In het hoogveengebied (en deels natuurreservaat) Totes Moor, dat oostelijk en noordoostelijk van het meer ligt, vond tot 2019, toen de concessies daarvoor afliepen, nog industriële turfwinning plaats. Delen van het Tote Moor zijn in de 19e eeuw versneld afgegraven voor een experiment met zware industrie in het gebied. Deze staalfabriek, aan de oostrand van het gebied, kreeg financieringsproblemen en ging na enige decennia failliet. Dichtbij het Steinhuder Meer zelf vindt een hoogveenherstelproject plaats: afwateringssloten en -kanalen zijn gedempt, de opslag van berken gaat dood en de hoogveenflora en -fauna komt terug.

Ten noorden van het Tote Moor ligt een 1000 ha groot, op de Veluwe lijkend bos, het Grinderwald.

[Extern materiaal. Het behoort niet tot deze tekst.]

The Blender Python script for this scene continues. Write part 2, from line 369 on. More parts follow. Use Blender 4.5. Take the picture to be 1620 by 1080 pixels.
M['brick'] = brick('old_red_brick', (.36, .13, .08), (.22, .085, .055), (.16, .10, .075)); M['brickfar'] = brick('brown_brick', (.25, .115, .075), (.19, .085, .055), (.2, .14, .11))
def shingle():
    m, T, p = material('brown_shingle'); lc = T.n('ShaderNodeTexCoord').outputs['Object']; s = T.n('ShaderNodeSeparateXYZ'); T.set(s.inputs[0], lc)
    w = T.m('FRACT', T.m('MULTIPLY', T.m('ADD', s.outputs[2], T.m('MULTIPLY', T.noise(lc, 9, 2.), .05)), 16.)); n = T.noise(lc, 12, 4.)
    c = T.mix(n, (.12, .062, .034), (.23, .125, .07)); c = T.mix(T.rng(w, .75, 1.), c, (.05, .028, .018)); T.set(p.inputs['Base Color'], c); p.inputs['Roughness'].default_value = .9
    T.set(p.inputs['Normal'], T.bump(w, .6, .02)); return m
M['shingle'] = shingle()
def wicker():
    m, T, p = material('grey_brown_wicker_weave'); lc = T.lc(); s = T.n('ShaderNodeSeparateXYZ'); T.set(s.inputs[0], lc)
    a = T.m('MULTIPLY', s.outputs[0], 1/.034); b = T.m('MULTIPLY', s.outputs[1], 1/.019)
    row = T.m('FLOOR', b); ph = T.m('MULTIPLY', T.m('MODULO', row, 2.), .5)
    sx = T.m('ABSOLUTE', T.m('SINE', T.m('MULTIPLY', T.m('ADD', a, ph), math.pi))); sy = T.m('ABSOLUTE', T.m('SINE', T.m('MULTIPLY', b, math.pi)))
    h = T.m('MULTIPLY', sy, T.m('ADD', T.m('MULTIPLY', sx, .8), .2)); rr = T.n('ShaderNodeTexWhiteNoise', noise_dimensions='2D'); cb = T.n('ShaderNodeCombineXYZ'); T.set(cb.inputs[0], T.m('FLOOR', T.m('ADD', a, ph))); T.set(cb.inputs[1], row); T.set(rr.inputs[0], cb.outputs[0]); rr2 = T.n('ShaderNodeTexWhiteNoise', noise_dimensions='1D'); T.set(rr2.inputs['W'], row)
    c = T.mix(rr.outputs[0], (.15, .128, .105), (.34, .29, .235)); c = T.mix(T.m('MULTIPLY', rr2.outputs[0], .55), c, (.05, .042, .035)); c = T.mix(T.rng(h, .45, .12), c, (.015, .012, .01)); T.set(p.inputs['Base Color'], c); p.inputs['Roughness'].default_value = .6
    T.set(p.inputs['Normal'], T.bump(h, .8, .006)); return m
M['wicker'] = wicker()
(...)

Op een 106 m hoge heuvel in dit bos, de Hüttenberg, waren van 1967 tot 1994 Nederlandse militairen in NAVO-verband gestationeerd. Zij bemanden er Hawk luchtafweergeschut. Het Grinderwald is productiebos (80% naaldhout, 20% loofhout).

In het zuidwesten van het natuurpark ligt de tot 160 m hoge, deels geologisch[2] oude, heuvelrug Rehburger Berge met het 19e-eeuwse kuuroord Bad Rehburg, gemeente Rehburg-Loccum.

Ten noorden hiervan is weer een 156 ha groot hoogveenreservaat, het Rehburger Moor. Ten zuiden hiervan ligt de plaats Rehburg (gemeente Rehburg-Loccum) met zijn grote, deels tot gemeentehuis verbouwde kasteel.

Tussen al deze gebieden door ligt landbouwgrond, afgewisseld met nog enige dorpen en kleine bossen. De Bundesstraße B6 Hannover- Neustadt am Rübenberge - Nienburg/Weser v.v. doorkruist het oosten van het Naturpark. De B441 loopt van Wunstorf zuidelijk vrij dicht langs het meer richting Leese aan de Wezer.